> SUPPLIED DATA
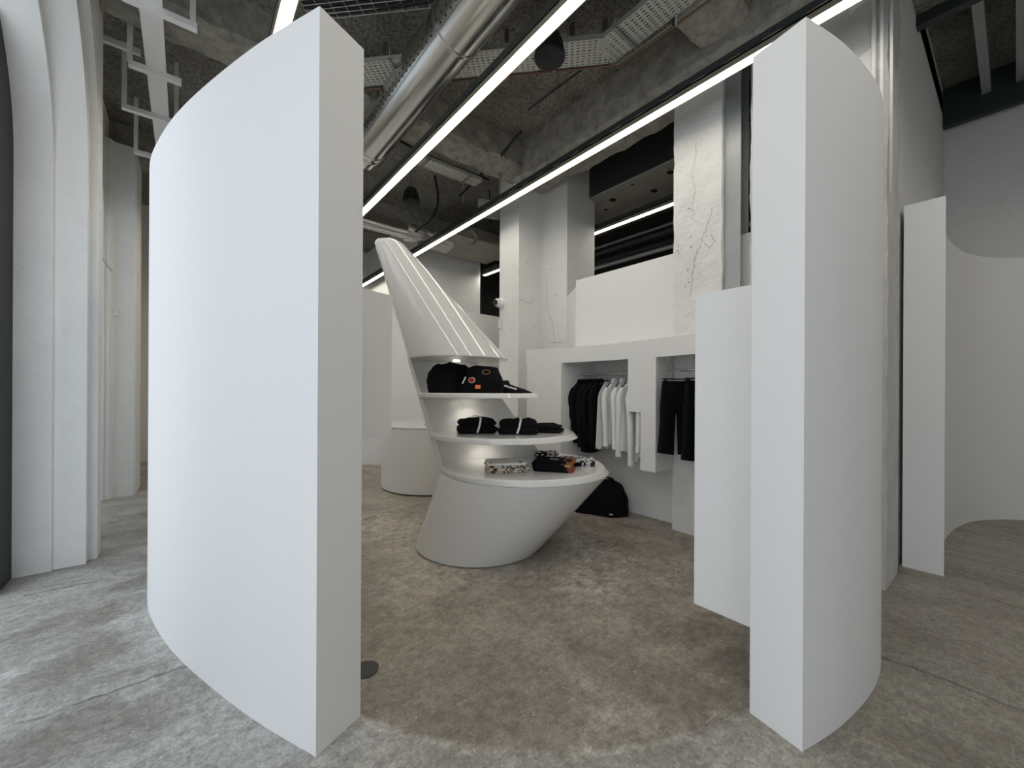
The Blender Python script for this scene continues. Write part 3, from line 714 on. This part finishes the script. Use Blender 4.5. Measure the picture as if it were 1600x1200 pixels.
# long dress on the left rail
s_ = thing('hanging_dress', 'long black dress hanging below the end panel of the left alcove', 'dress'); hook(s_)
rs = [[Vector(p) for p in oval(0, z, hw, ht, 36, .18, 5)] for z, hw, ht in ((-.09, .05, .02), (-.13, .13, .03), (-.2, .17, .035), (-.45, .14, .04), (-.7, .17, .05), (-1.09, .235, .06))]
MB().rings(rs).obj('body', cloth_k, s_); 
hm = MB(); hm.tube([(-.15, 0, -.13), (0, 0, -.082), (.15, 0, -.13)], .007, 8); hm.obj('hanger', black, s_)
p = R0+(R1-R0)*.30; at(s_, p.x, p.y, rz=YAW+.92)

# black bag on the floor under the rail
root = thing('bag', 'slumped black bag on the floor against the wall below the hanging clothes', 'bag', V(1.17, 5.02, 0), YAW-.35)
mb = MB(); rs = []
for j in range(16):
    t = j/15; z = .42*t; hw = .27*(1-t**2.4)**.5 if t < 1 else .02; hw = max(hw, .02); R_ = []
    for k in range(40):
        a = 2*math.pi*k/40; x = hw*math.cos(a); y = hw*.62*math.sin(a); n = noise.noise_vector(Vector((x*7, y*7, z*8)))*.03
        R_.append((x+n.x+.03*t, y+n.y, max(0, z+n.z*.6 if j else 0)))
    rs.append(R_)
mb.rings(rs).obj('body', cloth_k, root)
mb = MB(); mb.tube(spline([(-.08, -.07, .36), (-.07, -.10, .43), (0, -.10, .46), (.09, -.09, .44), (.10, -.07, .34)], 6), .011, 8); mb.obj('handle', cloth_k, root)
mb = MB(); rs = []
for j in range(9):
    t = j/8; hw = max(.015, .15*(1-t**2)**.5); rs.append([(-.24+hw*math.cos(2*math.pi*k/28)*1.1, -.03+hw*.7*math.sin(2*math.pi*k/28), .20*t) for k in range(28)])
mb.rings(rs).obj('side_flap', cloth_k, root)
mb = MB(); mb.box(.06, .10, -.185, -.178, .035, .05); mb.obj('buckle', chrome, root)

# ================================================================ CEILING SERVICES
def strip_light(x, y0, y1, z, label, top=ZC):
    root = thing('strip_light', label, 'strip light', (x, y0, z), 0, 'suspended linear lights')
    L_ = y1-y0; n = max(2, int(L_/1.2))
    mb = MB(); mb.box(-.055, .055, 0, L_, .012, .028); mb.box(-.055, -.047, 0, L_, -.03, .03); mb.box(.047, .055, 0, L_, -.03, .03); mb.obj('channel', mat('channel_bronze', (.33, .30, .24), .45, metal=.5), root)
    mb = MB(); mb.box(-.032, .032, .005, L_-.005, -.026, .011); mb.obj('diffuser', led_m, root)
    mb = MB(); k = 0
    mb.box(-.05, -.046, 0, L_, .045, .10); mb.box(.046, .05, 0, L_, .045, .10); 
    while k*.30 < L_: mb.box(-.046, .046, k*.30, min(L_, k*.30+.16), .04, .046); k += 1
    mb.obj('cable_tray', darksteel, root)
    for i in range(n+1):
        y = .15+(L_-.3)*i/n; m_ = MB(); m_.tube([(0, y, .03), (0, y, top-z)], .0018, 5); m_.obj('suspension_wire', wire, root)
    return root
strip_light(2.15, -1.6, 9.6, 4.30, 'long suspended LED line just right of the big round duct')
strip_light(3.66, -2.0, 11.1, 4.30, 'long suspended LED line passing over the right partition and the pillars')
strip_light(.57, -1.0, 9.0, 4.30, 'suspended LED line over the left partition at the top edge')
strip_light(5.6, 2.7, 8.06, 4.30, 'suspended LED line seen through the opening in the back wall', 4.668)

strip_light(6.9, -3.6, -.75, 4.30, 'suspended LED line in the alcove at the right, beyond the right edge of the view')
# big spiral duct
def dots(mb, x, z, r, ang, y0, y1, step, mi):
    y = y0
    while y < y1:
        for da, dy in ((-.10, 0), (.10, step/2)):
            a = ang+da; c = Vector((x+r*math.cos(a)*1.001, y+dy, z+r*math.sin(a)*1.001)); u = Vector((-math.sin(a), 0, math.cos(a)))
            mb.add([c+u*.010*math.cos(k*math.pi/3)+Vector((0, .010*math.sin(k*math.pi/3), 0))+Vector((math.cos(a), 0, math.sin(a)))*.001 for k in range(6)], [(0,1,2,3,4,5)], mi)
        y += step
root = thing('ventilation_duct', 'large round galvanised ventilation duct hanging above the entrance', 'duct', (1.89, -2, 4.76))
DR = .24
mb = MB()
for a, b_ in ((0, 5.16), (5.18, 7.40)):
    mb.rings([[(DR*math.cos(2*math.pi*k/64), y, DR*math.sin(2*math.pi*k/64)) for k in range(64)] for y in (a, b_)])
dots(mb, 0, 0, DR, math.radians(205), .2, 7.3, .085, 1)
mb.obj('pipe', [steel, hole], root)
for y in (5.17, 7.30, 7.42, 2.6):
    m_ = MB(); m_.rings([[((DR+r)*math.cos(2*math.pi*k/64), yy, (DR+r)*math.sin(2*math.pi*k/64)) for k in range(64)] for r, yy in ((.0, y-.022), (.010, y-.016), (.012, y), (.010, y+.016), (0, y+.022))], False); m_.obj('joint_ring', steel, root)
    m_ = MB(); m_.box(DR+.004, DR+.035, y-.02, y+.02, -.012, .012); m_.obj('ring_clamp', steel, root)
m_ = MB(); m_.rings([[(r*math.cos(2*math.pi*k/64), y, r*math.sin(2*math.pi*k/64)) for k in range(64)] for r, y in ((DR*.98, 7.43), (DR*.97, 7.62))]); m_.obj('end_sleeve', steel, root)
for y in (1.4, 4.2, 6.6):
    for sx in (-.2, .2): m_ = MB(); m_.tube([(sx, y, .12), (sx, y, ZC-4.76)], .004, 6); m_.obj('hanger_rod', wire, root)
# far duct with foil end
root = thing('ventilation_duct', 'smaller silver duct crossing the far ceiling, crumpled foil wrapped round its end', 'duct', (-.2, 7.42, 4.58))
mb = MB(); mb.rings([[(x, .14*math.cos(2*math.pi*k/40), .14*math.sin(2*math.pi*k/40)) for k in range(40)] for x in (0, 3.55)]); mb.obj('pipe', steel, root)
mb = MB(); rs = []
for i in range(16):
    t = i/15; R_ = []
    for k in range(36):
        a = 2*math.pi*k/36; r = .155+.03*t+.03*noise.noise(Vector((t*6, math.cos(a)*3, math.sin(a)*3)))
        R_.append((3.5+.95*t, r*math.cos(a)*(1+.5*t), r*math.sin(a)*(1-.25*t)-.06*t))
    rs.append(R_)
mb.rings(rs, True, 0, False).obj('foil_wrap', foil, root)
for x in (.6, 2.4):
    m_ = MB(); m_.tube([(x, 0, .13), (x, 0, ZC-4.58)], .004, 6); m_.obj('hanger_rod', wire, root)
root = thing('air_conditioning_unit', 'pale flat ceiling unit with foil edges beside the camera pillar, far end', 'air conditioning unit', (4.8, 7.3, 4.50))
MB().box(-.75, .75, -.55, .6, 0, .04).obj('panel', beige, root); MB().box(-.70, .70, -.45, .5, .04, .28).obj('casing', foil, root)
for sx in (-.6, .6):
    m_ = MB(); m_.tube([(sx, 0, .28), (sx, 0, ZC-4.5)], .006, 6); m_.obj('hanger_rod', wire, root)
m_ = MB()
for q_ in range(5): m_.tube([(-.45+.10*math.cos(a*math.pi/10)*(1+.1*q_), -.57-.01*q_, -.02+.11*math.sin(a*math.pi/10)*(1+.07*q_)) for a in range(21)], .006, 6)
tag(m_.obj('cable_coil', traym, loc=(0, 0, 0)), 'coil of pale cable hanging at the edge of the flat ceiling unit', 'cable').location = (4.8, 7.3, 4.52)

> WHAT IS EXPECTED
Begin at the top of the material above and output each line exactly, stopping after the line that holds "p = R0+(R1-R0)*.30;". Leave out pictures.

> ANSWER BELOW
The Blender Python script for this scene continues. Write part 3, from line 714 on. This part finishes the script. Use Blender 4.5. Measure the picture as if it were 1600x1200 pixels.
# long dress on the left rail
s_ = thing('hanging_dress', 'long black dress hanging below the end panel of the left alcove', 'dress'); hook(s_)
rs = [[Vector(p) for p in oval(0, z, hw, ht, 36, .18, 5)] for z, hw, ht in ((-.09, .05, .02), (-.13, .13, .03), (-.2, .17, .035), (-.45, .14, .04), (-.7, .17, .05), (-1.09, .235, .06))]
MB().rings(rs).obj('body', cloth_k, s_); 
hm = MB(); hm.tube([(-.15, 0, -.13), (0, 0, -.082), (.15, 0, -.13)], .007, 8); hm.obj('hanger', black, s_)
p = R0+(R1-R0)*.30; at(s_, p.x, p.y, rz=YAW+.92)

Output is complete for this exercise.